Starting today, the Academy Museum of Motion Pictures in Los Angeles will celebrate the centennial of Satyajit Ray with a two-part retrospective. The graphic designer, essayist, novelist, and composer won immediate international acclaim as a filmmaker when his debut feature scored several prizes around the world, including two in Cannes. Pather Panchali (1955) was the first of his adaptations of Bibhutibhusan Banerjee’s novels that became The Apu Trilogy, which tracks the fortunes and misfortunes of an aspiring writer from rural Bengal.
Ray had grown up in Kolkata but studied in Santiniketan, far north of the big city, at the university founded by Bengali poet, composer, novelist, painter, and playwright Rabindranath Tagore. “While Tagore’s prodigious gifts ranged across several of the arts,” wrote Girish Shambu in the essay accompanying our 2015 release of The Apu Trilogy, “Ray orchestrated a fusion of art forms—and of the universal and the close to home—in that modern medium of synthesis par excellence: cinema.”
The first part of the museum’s retrospective will run through December 29 and focus on Ray’s first decade as a filmmaker. Most of the fifteen features will be screened as 35 mm prints from the Academy Film Archive. Among the highlights besides The Apu Trilogy is The Music Room (1958), which, as Philip Kemp wrote in 2011, “can be seen as an early pointer to the future breadth and variety of Ray’s work, as well as to the grace, lucidity, grasp of social resonance, and sympathetic insight into complex human emotions that make him one of the world’s finest filmmakers.”
Devi (1960) “stands out for the brutal honesty and cynicism with which it renders a woman’s dispossession,” writes Devika Girish. In 2013, Chandak Sengoopta pointed out that The Big City (1963), too, is “a major work incorporating Ray’s long-standing interest in women’s lives, while foreshadowing the grand themes of his later films on contemporary Kolkata: the impact of work—and its absence—on people, the agony and ecstasy of metropolitan life, and the place of individual morality in modern capitalist society.”

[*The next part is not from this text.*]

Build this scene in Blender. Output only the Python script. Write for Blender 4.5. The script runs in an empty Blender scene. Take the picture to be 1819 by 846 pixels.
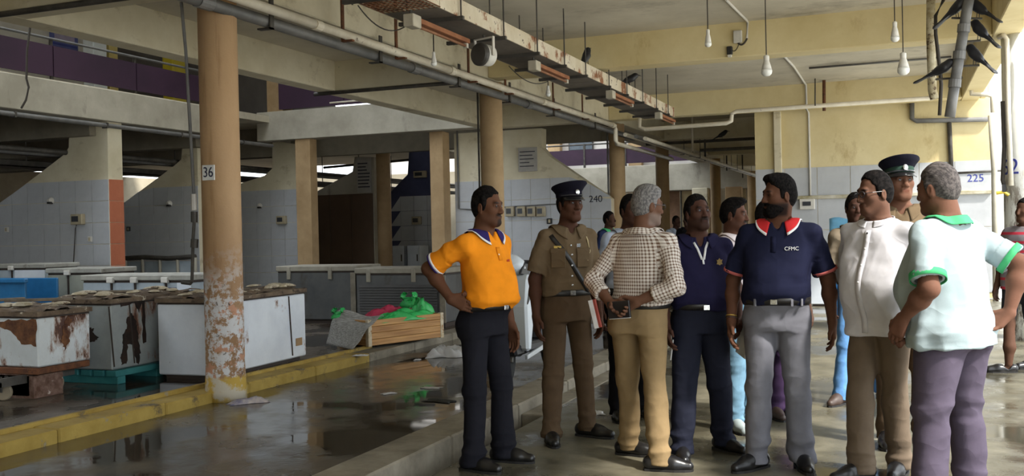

Since opening in late September, the museum has been drawing visitors eager to take a look at Judy Garland’s ruby slippers from The Wizard of Oz (1939) or the tablets from The Ten Commandments (1956); to attend the local premieres of such films as Edgar Wright’s Last Night in Soho or Guillermo del Toro’s Nightmare Alley; or to see a film in one of the museum’s two new state-of-the-art theaters. Programmers Bernardo Rondeau and Kiva Reardon have loaded the holiday and early winter calendar. The current Hayao Miyazaki series is running through January 1, but the exhibition dedicated to the master storyteller and animator mentioned in last week’s books roundup will be on view through June 5.
From December 11 through January 31, Vienna in Hollywood: Émigrés and Exiles in the Studio System will spotlight work from such directors as Fritz Lang, Billy Wilder, Michael Curtiz, Otto Preminger, and Josef von Sternberg as well as screenwriters (Salka Viertel and Vicki Baum), actors (Paul Henreid and Peter Lorre), and composers (Max Steiner and Erich Wolfgang Korngold). The museum will also present a Roberto Gavaldón retrospective, the first of three series devoted to Mexican cinema, from January 6 through 23.